## TO BE DONE:
Every line below should be repeated exactly.

------ MATERIAL

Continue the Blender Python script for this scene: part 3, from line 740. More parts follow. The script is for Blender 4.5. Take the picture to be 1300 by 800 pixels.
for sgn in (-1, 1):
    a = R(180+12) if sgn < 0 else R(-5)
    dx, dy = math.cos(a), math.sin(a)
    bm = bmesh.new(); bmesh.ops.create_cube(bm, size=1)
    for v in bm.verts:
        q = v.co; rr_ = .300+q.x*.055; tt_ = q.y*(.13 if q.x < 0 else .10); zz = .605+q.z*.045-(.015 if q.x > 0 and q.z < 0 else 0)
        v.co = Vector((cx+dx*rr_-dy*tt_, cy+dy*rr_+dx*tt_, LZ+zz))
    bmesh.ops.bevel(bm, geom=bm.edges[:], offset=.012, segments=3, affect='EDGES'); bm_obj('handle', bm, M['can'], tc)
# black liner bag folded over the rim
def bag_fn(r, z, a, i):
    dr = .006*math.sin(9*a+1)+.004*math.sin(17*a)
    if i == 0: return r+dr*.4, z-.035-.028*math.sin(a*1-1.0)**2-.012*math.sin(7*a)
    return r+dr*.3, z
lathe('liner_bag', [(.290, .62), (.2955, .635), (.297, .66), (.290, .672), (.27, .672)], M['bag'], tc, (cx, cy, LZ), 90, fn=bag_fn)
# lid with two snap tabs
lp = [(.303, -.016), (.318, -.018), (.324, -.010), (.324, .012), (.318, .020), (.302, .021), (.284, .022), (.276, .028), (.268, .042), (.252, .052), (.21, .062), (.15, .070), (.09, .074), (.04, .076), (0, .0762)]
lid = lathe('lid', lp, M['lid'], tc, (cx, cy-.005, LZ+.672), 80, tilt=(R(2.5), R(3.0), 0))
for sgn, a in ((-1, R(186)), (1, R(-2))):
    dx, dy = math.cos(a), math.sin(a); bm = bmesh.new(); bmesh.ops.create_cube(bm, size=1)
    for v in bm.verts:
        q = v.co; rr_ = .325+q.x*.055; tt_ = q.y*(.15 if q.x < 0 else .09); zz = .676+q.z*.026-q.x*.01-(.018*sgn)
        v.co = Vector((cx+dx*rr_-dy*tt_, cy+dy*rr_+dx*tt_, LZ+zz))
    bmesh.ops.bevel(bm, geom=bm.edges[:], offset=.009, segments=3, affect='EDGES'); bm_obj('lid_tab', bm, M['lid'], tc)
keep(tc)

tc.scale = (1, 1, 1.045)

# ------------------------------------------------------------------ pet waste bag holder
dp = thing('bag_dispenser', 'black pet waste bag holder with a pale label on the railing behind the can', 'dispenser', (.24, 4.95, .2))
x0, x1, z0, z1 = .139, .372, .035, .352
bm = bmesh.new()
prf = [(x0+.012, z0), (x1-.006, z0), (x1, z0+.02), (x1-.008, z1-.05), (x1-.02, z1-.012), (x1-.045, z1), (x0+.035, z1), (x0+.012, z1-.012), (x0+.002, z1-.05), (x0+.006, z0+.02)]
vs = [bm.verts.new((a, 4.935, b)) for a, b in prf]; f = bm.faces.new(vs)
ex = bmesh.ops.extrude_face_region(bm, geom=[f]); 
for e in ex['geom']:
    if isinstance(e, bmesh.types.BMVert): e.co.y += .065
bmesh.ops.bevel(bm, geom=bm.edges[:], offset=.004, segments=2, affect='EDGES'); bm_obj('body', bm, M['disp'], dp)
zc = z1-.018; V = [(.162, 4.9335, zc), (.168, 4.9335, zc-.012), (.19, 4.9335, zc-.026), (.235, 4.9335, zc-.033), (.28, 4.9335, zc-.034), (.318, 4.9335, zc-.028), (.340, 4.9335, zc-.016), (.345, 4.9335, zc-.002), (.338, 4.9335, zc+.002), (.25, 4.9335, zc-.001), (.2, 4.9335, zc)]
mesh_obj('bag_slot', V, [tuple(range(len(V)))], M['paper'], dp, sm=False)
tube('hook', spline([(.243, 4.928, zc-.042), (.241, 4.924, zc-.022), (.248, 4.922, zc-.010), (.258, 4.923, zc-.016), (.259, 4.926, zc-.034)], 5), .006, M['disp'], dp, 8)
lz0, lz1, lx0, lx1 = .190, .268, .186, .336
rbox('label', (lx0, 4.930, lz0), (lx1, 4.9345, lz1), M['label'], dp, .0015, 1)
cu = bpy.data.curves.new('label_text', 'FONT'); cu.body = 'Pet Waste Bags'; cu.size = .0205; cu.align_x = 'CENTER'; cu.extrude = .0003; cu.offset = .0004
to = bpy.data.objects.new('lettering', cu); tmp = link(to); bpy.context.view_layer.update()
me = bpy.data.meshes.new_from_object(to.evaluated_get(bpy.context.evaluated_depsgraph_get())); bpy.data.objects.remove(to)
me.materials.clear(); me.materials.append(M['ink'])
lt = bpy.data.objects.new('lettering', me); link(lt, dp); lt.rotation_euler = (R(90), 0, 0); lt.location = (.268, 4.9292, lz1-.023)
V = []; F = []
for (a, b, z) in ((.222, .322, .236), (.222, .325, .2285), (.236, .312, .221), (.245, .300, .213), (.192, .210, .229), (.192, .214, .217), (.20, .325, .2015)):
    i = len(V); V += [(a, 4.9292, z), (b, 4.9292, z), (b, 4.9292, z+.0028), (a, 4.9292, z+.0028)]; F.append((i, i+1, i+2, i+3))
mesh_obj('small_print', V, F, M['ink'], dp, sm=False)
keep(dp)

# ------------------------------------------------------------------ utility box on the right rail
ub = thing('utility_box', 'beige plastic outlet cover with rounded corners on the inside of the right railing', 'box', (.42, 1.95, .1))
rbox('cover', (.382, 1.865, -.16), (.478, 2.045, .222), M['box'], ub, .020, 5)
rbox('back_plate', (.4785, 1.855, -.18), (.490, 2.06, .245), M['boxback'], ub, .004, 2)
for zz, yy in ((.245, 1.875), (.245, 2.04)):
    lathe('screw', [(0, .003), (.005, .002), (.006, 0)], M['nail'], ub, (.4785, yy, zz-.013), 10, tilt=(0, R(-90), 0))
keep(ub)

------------

## OUTPUT OF THE TASK:
Continue the Blender Python script for this scene: part 3, from line 740. More parts follow. The script is for Blender 4.5. Take the picture to be 1300 by 800 pixels.
for sgn in (-1, 1):
    a = R(180+12) if sgn < 0 else R(-5)
    dx, dy = math.cos(a), math.sin(a)
    bm = bmesh.new(); bmesh.ops.create_cube(bm, size=1)
    for v in bm.verts:
        q = v.co; rr_ = .300+q.x*.055; tt_ = q.y*(.13 if q.x < 0 else .10); zz = .605+q.z*.045-(.015 if q.x > 0 and q.z < 0 else 0)
        v.co = Vector((cx+dx*rr_-dy*tt_, cy+dy*rr_+dx*tt_, LZ+zz))
    bmesh.ops.bevel(bm, geom=bm.edges[:], offset=.012, segments=3, affect='EDGES'); bm_obj('handle', bm, M['can'], tc)
# black liner bag folded over the rim
def bag_fn(r, z, a, i):
    dr = .006*math.sin(9*a+1)+.004*math.sin(17*a)
    if i == 0: return r+dr*.4, z-.035-.028*math.sin(a*1-1.0)**2-.012*math.sin(7*a)
    return r+dr*.3, z
lathe('liner_bag', [(.290, .62), (.2955, .635), (.297, .66), (.290, .672), (.27, .672)], M['bag'], tc, (cx, cy, LZ), 90, fn=bag_fn)
# lid with two snap tabs
lp = [(.303, -.016), (.318, -.018), (.324, -.010), (.324, .012), (.318, .020), (.302, .021), (.284, .022), (.276, .028), (.268, .042), (.252, .052), (.21, .062), (.15, .070), (.09, .074), (.04, .076), (0, .0762)]
lid = lathe('lid', lp, M['lid'], tc, (cx, cy-.005, LZ+.672), 80, tilt=(R(2.5), R(3.0), 0))
for sgn, a in ((-1, R(186)), (1, R(-2))):
    dx, dy = math.cos(a), math.sin(a); bm = bmesh.new(); bmesh.ops.create_cube(bm, size=1)
    for v in bm.verts:
        q = v.co; rr_ = .325+q.x*.055; tt_ = q.y*(.15 if q.x < 0 else .09); zz = .676+q.z*.026-q.x*.01-(.018*sgn)
        v.co = Vector((cx+dx*rr_-dy*tt_, cy+dy*rr_+dx*tt_, LZ+zz))
    bmesh.ops.bevel(bm, geom=bm.edges[:], offset=.009, segments=3, affect='EDGES'); bm_obj('lid_tab', bm, M['lid'], tc)
keep(tc)

tc.scale = (1, 1, 1.045)

# ------------------------------------------------------------------ pet waste bag holder
dp = thing('bag_dispenser', 'black pet waste bag holder with a pale label on the railing behind the can', 'dispenser', (.24, 4.95, .2))
x0, x1, z0, z1 = .139, .372, .035, .352
bm = bmesh.new()
prf = [(x0+.012, z0), (x1-.006, z0), (x1, z0+.02), (x1-.008, z1-.05), (x1-.02, z1-.012), (x1-.045, z1), (x0+.035, z1), (x0+.012, z1-.012), (x0+.002, z1-.05), (x0+.006, z0+.02)]
vs = [bm.verts.new((a, 4.935, b)) for a, b in prf]; f = bm.faces.new(vs)
ex = bmesh.ops.extrude_face_region(bm, geom=[f]); 
for e in ex['geom']:
    if isinstance(e, bmesh.types.BMVert): e.co.y += .065
bmesh.ops.bevel(bm, geom=bm.edges[:], offset=.004, segments=2, affect='EDGES'); bm_obj('body', bm, M['disp'], dp)
zc = z1-.018; V = [(.162, 4.9335, zc), (.168, 4.9335, zc-.012), (.19, 4.9335, zc-.026), (.235, 4.9335, zc-.033), (.28, 4.9335, zc-.034), (.318, 4.9335, zc-.028), (.340, 4.9335, zc-.016), (.345, 4.9335, zc-.002), (.338, 4.9335, zc+.002), (.25, 4.9335, zc-.001), (.2, 4.9335, zc)]
mesh_obj('bag_slot', V, [tuple(range(len(V)))], M['paper'], dp, sm=False)
tube('hook', spline([(.243, 4.928, zc-.042), (.241, 4.924, zc-.022), (.248, 4.922, zc-.010), (.258, 4.923, zc-.016), (.259, 4.926, zc-.034)], 5), .006, M['disp'], dp, 8)
lz0, lz1, lx0, lx1 = .190, .268, .186, .336
rbox('label', (lx0, 4.930, lz0), (lx1, 4.9345, lz1), M['label'], dp, .0015, 1)
cu = bpy.data.curves.new('label_text', 'FONT'); cu.body = 'Pet Waste Bags'; cu.size = .0205; cu.align_x = 'CENTER'; cu.extrude = .0003; cu.offset = .0004
to = bpy.data.objects.new('lettering', cu); tmp = link(to); bpy.context.view_layer.update()
me = bpy.data.meshes.new_from_object(to.evaluated_get(bpy.context.evaluated_depsgraph_get())); bpy.data.objects.remove(to)
me.materials.clear(); me.materials.append(M['ink'])
lt = bpy.data.objects.new('lettering', me); link(lt, dp); lt.rotation_euler = (R(90), 0, 0); lt.location = (.268, 4.9292, lz1-.023)
V = []; F = []
for (a, b, z) in ((.222, .322, .236), (.222, .325, .2285), (.236, .312, .221), (.245, .300, .213), (.192, .210, .229), (.192, .214, .217), (.20, .325, .2015)):
    i = len(V); V += [(a, 4.9292, z), (b, 4.9292, z), (b, 4.9292, z+.0028), (a, 4.9292, z+.0028)]; F.append((i, i+1, i+2, i+3))
mesh_obj('small_print', V, F, M['ink'], dp, sm=False)
keep(dp)

# ------------------------------------------------------------------ utility box on the right rail
ub = thing('utility_box', 'beige plastic outlet cover with rounded corners on the inside of the right railing', 'box', (.42, 1.95, .1))
rbox('cover', (.382, 1.865, -.16), (.478, 2.045, .222), M['box'], ub, .020, 5)
rbox('back_plate', (.4785, 1.855, -.18), (.490, 2.06, .245), M['boxback'], ub, .004, 2)
for zz, yy in ((.245, 1.875), (.245, 2.04)):
    lathe('screw', [(0, .003), (.005, .002), (.006, 0)], M['nail'], ub, (.4785, yy, zz-.013), 10, tilt=(0, R(-90), 0))
keep(ub)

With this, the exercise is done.